Ma non solo, per la prima volta si apre la carriera ai talenti, selezionandoli, e nascono le grandi scuole per formare l’élite intellettuale e burocratica. Innovatore della politica, fu strumento della trasformazione sociale e spirituale d’Europa, ma anche stratega che portò la Francia da nazione in difesa a guerriera, conquistando 30 Stati, cosicchè, alla vigilia del disastro di Russia, il suo risultava un impero immenso.
Tuttavia, quello che doveva essere il maggiore trionfo di “N”, il matrimonio con Maria Luisa d’Asburgo, fu pure l’inizio della decadenza, perché riconobbe implicitamente la proprio inferiorità rispetto a quello che è stato da sempre un grande e riconosciuto Impero, così come gli fece rilevare Metternich che lo esortava, dopo la sconfitta di Lipsia, a diventare un sovrano come gli altri.
Non lo ascoltò e fu l’esilio all’Elba, e poi la prigionia a Sant’Elena dove visse di ricordi, di sospiri in attesa di fantasmi in forma di velieri che lo riportassero ai fasti che gli erano stati tolti.
Da quel confino del mare si strugge, lui uomo di azione (in principio fu l’azione, gli aveva suggerito l’amato Goethe) e del fulmine (come scrisse Manzoni), resta nella gabbia dell’ozio.
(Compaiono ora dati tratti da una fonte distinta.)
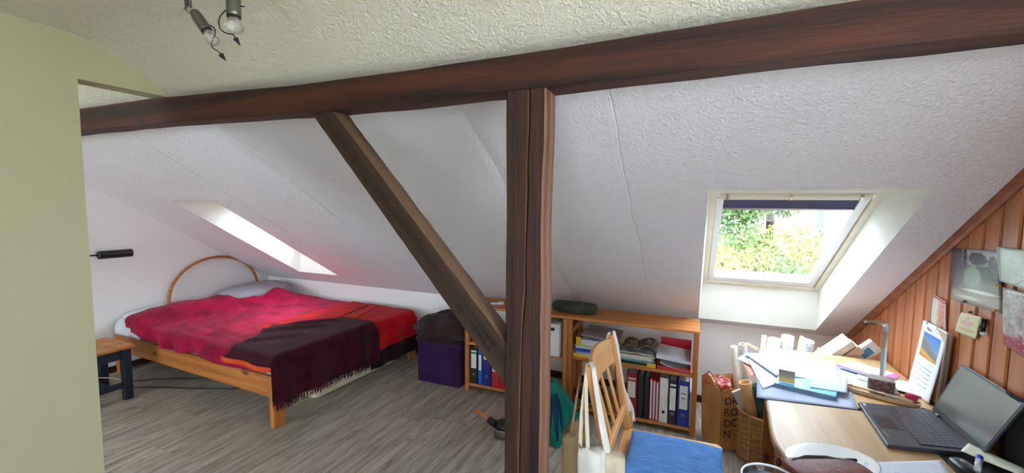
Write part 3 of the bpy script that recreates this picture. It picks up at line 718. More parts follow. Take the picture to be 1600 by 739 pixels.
# ------------------------------------------------------------------ purple box and folded blanket
bx = thing('storage_box', 'dark violet cloth-covered box between bed and shelf', 'box', (-2.0, 3.29, 0))
MB().bb(-2.225, -1.80, 3.08, 3.48, 0, .33).build('body', PURP, bx, bev=.008)
MB().bb(-2.23, -1.795, 3.075, 3.485, .333, .385).build('lid', PURP, bx, bev=.008)
m_ = MB()
def fold_blanket(m_, c, d, layers, seed):
    for k in range(layers):
        zz = c[2] + d[2] * (k + .5) / layers; f = 1 - .05 * k + .03 * nz(k, seed)
        m_.pillow((c[0] + .02 * nz(k, 2, seed), c[1] + .02 * nz(k, 7, seed), zz), (d[0] * f, d[1] * f, d[2] / layers * 1.45), rotm('Z', .06 * nz(k, 1, seed, 3)), .42, .6, 40, 14, .10, 7, seed + k * 3)
def brown(s_, t_):
    a = 2 * math.pi * t_; r = .29 * math.sin(math.pi * min(1, s_ * .62 + .0)) ** .55 if s_ < .8 else .29 * math.sin(math.pi * .496) ** .55 * (1 - .10 * (s_ - .8) / .2)
    cs_, sn_ = math.copysign(abs(math.cos(a)) ** .6, math.cos(a)), math.copysign(abs(math.sin(a)) ** .6, math.sin(a))
    h = .215 * (1 - s_ ** 1.6) + .05 * (cs_ * .5) * (1 - s_) * 1.2
    fold_ = .022 * math.sin(h * 62 + 3 * math.sin(a) + a) * ss(.25, .6, s_) + .02 * nz(cs_ * 2, sn_ * 2, s_ * 3, 1.5)
    return (-2.03 + (r * .93 + fold_) * cs_, 3.27 + (r * .80 + fold_) * sn_, .375 + max(h, -.04) + .018 * nz(cs_ * 2, sn_ * 2, s_ * 2 + 5, 2) * (1 - s_))
m_.grid(brown, 44, 72, uv=False)
def bfold(k, z, w):
    return [(-2.03 + w * .93 * math.cos(a) * (1 + .05 * math.sin(a * 3 + k)), 3.27 + w * .86 * math.sin(a), z + .03 * math.cos(a + k) + .012 * math.sin(a * 4 + k)) for a in (2 * math.pi * j / 36 for j in range(37))]
m_.tube(bfold(1, .42, .275), .030, 8, False, .8); m_.tube(bfold(3, .475, .262), .028, 8, False, .8); m_.tube(bfold(5.4, .53, .225), .024, 8, False, .8)
o = m_.build('folded_blanket', BROWNB, loc=(-2.02, 3.27, .385), smooth=True); tag(o, 'dark brown fleece blanket folded on top of the violet box', 'blanket')

# ------------------------------------------------------------------ shelf units
def shelf(name, x0, x1, label, mids):
    t = thing(name, label, 'shelf', ((x0 + x1) / 2, 3.25, 0), 'low pine shelf units under the slope')
    for xx in (x0, x1 - .034) if name == 'shelf_unit' and x0 < -1.5 else (x0 + .0, x1 - .034):
        for yy in (3.07, 3.365): MB().bb(xx, xx + .034, yy, yy + .04, 0, .712).build('post', PINEZ, t, bev=.003)
        MB().bb(xx + .006, xx + .028, 3.11, 3.365, .60, .64).build('rail', PINE, t); MB().bb(xx + .006, xx + .028, 3.11, 3.365, .02, .05).build('rail', PINE, t)
    MB().bb(x0 - .003, x1 + .003, 3.068, 3.41, .714, .734).build('top_board', PINE, t, bev=.003)
    for z in mids: MB().bb(x0 + .035, x1 - .035, 3.072, 3.40, z - .02, z).build('shelf_board', PINE, t, bev=.003)
    return t
shelf('shelf_unit', -1.742, -.862, 'low pine shelf behind the timber post with a white box', (.42, .068))
shelf('shelf_unit', -.86, .045, 'low pine shelf right of the timber post filled with binders', (.43, .052))

LBL = plain('label_paper', srgb(226, 226, 222), .7)
LBG = plain('green_label', srgb(40, 140, 80), .6); LBR = plain('red_label_print', srgb(200, 60, 60), .6)
def binder(x, w, z, h, c, label, kind, y0=3.085, d=.285, lab=True, group='lever arch files on the lower shelves', lh=(.16, .30), scrib=None, head=None):
    m = plain('binder_' + kind, c, .45, 0, .5, .04)
    t = MB(); 
    poly = [(x, y0 + .004), (x + .004, y0), (x + w - .004, y0), (x + w, y0 + .004), (x + w, y0 + d), (x + w - .003, y0 + d), (x + w - .003, y0 + .006), (x + .003, y0 + .006), (x + .003, y0 + d), (x, y0 + d)]
    t.prism(poly, 2, z, z + h)
    r = t.build('ring_binder', m, loc=(x + w / 2, y0 + d / 2, z)); tag(r, label, 'binder', group)
    MB().bb(x + .006, x + w - .006, y0 + .02, y0 + d - .03, z + .008, z + h - .012).build('pages', PAPER, r)
    if w > .05:
        MB().lathe([(.011, 0), (.011, .0012), (.0085, .0018), (.0085, .0004)], (x + w / 2, y0 - .0003, z + .075), (0, -1, 0), 18).build('finger_ring', CHROME if kind != 'white' else BLACK, r)
        MB().lathe([(.0084, 0), (.0084, .0008)], (x + w / 2, y0 - .0001, z + .075), (0, -1, 0), 16).build('finger_hole', BLACK, r)
    if lab:
        a, b = x + w * .16, x + w * .84
        MB().bb(a, b, y0 - .0008, y0, z + lh[0], z + lh[1]).build('spine_label', LBL, r)
        if head: MB().bb(a, b, y0 - .0012, y0 - .0007, z + lh[1] - .028, z + lh[1] - .012).build('label_band', head, r)
        if scrib:
            for j in range(scrib):
                q = []; L_ = .036 - .012 * j; x_ = a + .008 + .004 * j
                for n__ in range(22): q.append((x_ + L_ * n__ / 21, y0 - .0016, z + lh[1] - .052 - j * .034 + .0045 * math.sin(n__ * 1.7) * (1.6 if n__ in (3, 4, 12) else 1) - .004 * n__ / 21))
                MB().tube(q, .0011, 4).build('handwriting', INK, r)
    return r
# right unit, lower shelf
binder(-.422, .076, .054, .318, srgb(142, 26, 40), 'dark red binder with white label, leftmost on the shelf behind the chair', 'maroon', head=LBR, lh=(.14, .285))
binder(-.342, .042, .054, .312, srgb(24, 24, 26), 'wider black binder beside the dark red one', 'black', lab=False)
binder(-.298, .036, .054, .306, srgb(30, 30, 34), 'narrow black binder left of the red folders', 'black', lab=False)
for k in range(3):
    x = -.258 + k * .0205
    o = MB().bb(x, x + .0165, 3.09, 3.36, .054, .054 + .30 - .008 * k).build('card_folder', plain('red_folder', srgb(206, 30, 50), .35, 0, .6), loc=(x + .008, 3.22, .054)); 
    tag(o, ['left one of three thin red folders between black and white binders', 'middle one of three thin red folders between black and white binders', 'right one of three thin red folders between black and white binders'][k], 'folder', 'thin red folders')
    MB().bb(x + .003, x + .0135, 3.088, 3.352, .062, .345 - .008 * k).build('sheets', PAPER, o)
binder(-.194, .056, .054, .318, srgb(220, 220, 222), 'white binder with black finger hole between red folders and black binder', 'white', lh=(.11, .30))
binder(-.135, .056, .054, .314, srgb(34, 34, 42), 'black binder with a white label left of the blue one', 'black', head=BLACK, lh=(.10, .285))
binder(-.076, .076, .054, .318, srgb(30, 50, 150), 'blue binder with a handwritten label at the right end of the shelf', 'blue', lh=(.12, .285), scrib=2)
o = MB().bb(.003, .010, 3.1, 3.36, .054, .30).build('card_folder', PAPER, loc=(.006, 3.2, .054)); tag(o, 'thin white folder squeezed between blue binder and shelf post', 'folder')
# left unit, lower shelf
binder(-1.70, .070, .070, .305, srgb(20, 26, 24), 'black binder with cream label and green band, leftmost on the left shelf', 'black', head=LBG, lh=(.13, .28))
binder(-1.625, .036, .070, .305, srgb(40, 90, 190), 'narrow light blue binder with white label on the left shelf', 'lightblue', lh=(.12, .25))
binder(-1.584, .078, .070, .305, srgb(22, 40, 120), 'wide dark blue binder with a small pale label on the left shelf', 'darkblue', lh=(.22, .29))
binder(-1.502, .070, .070, .27, srgb(180, 30, 40), 'red binder with white top behind the timber brace', 'red', lh=(.13, .26))
binder(-1.428, .070, .070, .26, srgb(190, 34, 44), 'second red binder beside the timber post', 'red', lab=False)

# white lidded box on the left unit
wb_ = thing('file_box', 'white lidded box on the shelf right of the timber post', 'box', (-1.0, 3.2, .42))
WBM = plain('white_board', srgb(226, 228, 232), .55, 0, .4, .02)
MB().bb(-1.13, -.918, 3.05, 3.36, .42, .63).build('body', WBM, wb_, bev=.003)
MB().bb(-1.134, -.914, 3.045, 3.365, .632, .668).build('lid', plain('pale_grey_board', srgb(206, 212, 208), .5), wb_, bev=.003)
MB().bb(-.990, -.955, 3.040, 3.05, .618, .642).build('clasp', BLACK, wb_, bev=.002)
# dark quilted roll on top
m_ = MB(); pts = []; rr_ = []
for k in range(61):
    t = k / 60; x = -1.02 + t * .36; e = (1 - abs(2 * t - 1) ** 6) ** .5; rr_.append(.048 * e * (1 - .10 * (abs(math.cos(t * math.pi * 6)) ** 12)) + .003); pts.append((x, 3.20 - .01 * math.sin(t * 3), .734 + .046))
m_.tube(pts, rr_, 20, True, .92)
o = m_.build('quilted_roll', GREENQ, loc=(-.84, 3.2, .734), smooth=True); tag(o, 'dark green quilted roll lying on top of the shelves by the post', 'cushion')
# small white gadget on the top board, left of the post
g = thing('remote_control', 'small white remote with dark top on the shelf behind the brace', 'remote', (-1.52, 3.25, .734))
MB().box((-1.52, 3.2, .742), (.13, .05, .016), rotm('Z', .5)).build('shell', PAPER, g, bev=.004)
MB().box((-1.535, 3.195, .752), (.07, .036, .006), rotm('Z', .5)).build('keypad', plain('slate_plastic', srgb(70, 74, 84), .5), g, bev=.002)

# middle shelf contents (right unit)
YEL = plain('yellow_folder', srgb(222, 180, 40), .5); BLU = plain('blue_folder', srgb(40, 70, 180), .5); TRQ = plain('turquoise_card', srgb(60, 150, 160), .5)
def stack(x0, x1, y0, y1, z, items, group):
    for (h, mat, nm, lb, ct, dx, rot) in items:
        c = ((x0 + x1) / 2 + dx, (y0 + y1) / 2, z + h / 2); o = MB().box(c, (x1 - x0 - abs(dx), y1 - y0, h), rotm('Z', rot)).build(nm, mat, loc=(c[0], c[1], z), bev=min(.0015, h * .3)); tag(o, lb, ct, group); z += h + .0004
    return z
gy = 'papers stacked on the middle shelf'
z = .4305
ft = thing('letter_tray', 'yellow tray at the bottom of the left paper stack', 'tray', (-.67, 3.22, .4305), gy)
MB().bb(-.82, -.52, 3.09, 3.36, .4305, .434).build('base', YEL, ft); MB().bb(-.82, -.73, 3.088, 3.092, .4305, .456).build('front_lip', YEL, ft); MB().bb(-.56, -.52, 3.088, 3.092, .4305, .456).build('front_lip', YEL, ft)
MB().bb(-.82, -.817, 3.09, 3.36, .4305, .478).build('side', YEL, ft); MB().bb(-.523, -.52, 3.09, 3.36, .4305, .478).build('side', YEL, ft)
z = stack(-.812, -.53, 3.10, 3.35, .4345, [(.022, PAPER, 'paper_bundle', 'bundle of loose white sheets inside the yellow tray', 'papers', 0, .0), (.012, plain('lilac_card', srgb(150, 150, 200), .6), 'card_folder', 'lilac folder above the sheets in the yellow tray', 'folder', .004, .02),
     (.026, BLU, 'card_folder', 'blue folder in the left paper stack', 'folder', -.004, -.02), (.012, PAPER, 'paper_bundle', 'white sheets on the blue folder', 'papers', .004, .01), (.008, plain('pale_green_card', srgb(170, 190, 170), .6), 'card_folder', 'pale green folder under the yellow file', 'folder', 0, -.01)], gy)
yf = thing('box_file', 'open yellow box file filled with white sheets on top of the left stack', 'box file', (-.66, 3.2, z), gy)
for bx_ in ((-.80, -.50, 3.10, 3.37, z, z + .004), (-.80, -.797, 3.10, 3.37, z, z + .062), (-.80, -.765, 3.098, 3.102, z, z + .062), (-.80, -.50, 3.366, 3.37, z, z + .062)): MB().bb(*bx_).build('cover', YEL, yf)
MB().bb(-.765, -.51, 3.105, 3.36, z + .004, z + .045).build('sheets', PAPER, yf)
MB().box((-.625, 3.23, z + .078), (.27, .28, .005), rotm('Y', .07) @ rotm('X', .02)).build('cover', plain('grey_lid_card', srgb(170, 164, 168), .6), yf)
MB().box((-.53, 3.30, z + .07), (.05, .14, .003), rotm('Y', .15)).build('cover', YEL, yf)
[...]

Solo sullo scoglio, ora un’unica tenera consolazione sboccia negli occhi della giovane Betsy Balcombe, mentre i suoi sospiri si confondono con la risacca buia e paurosa dell’Oceano.
Duecento anni fa, come oggi, il suo ultimo respiro si confuse col perenne e indifferente frangersi delle onde su quegli scogli lontani.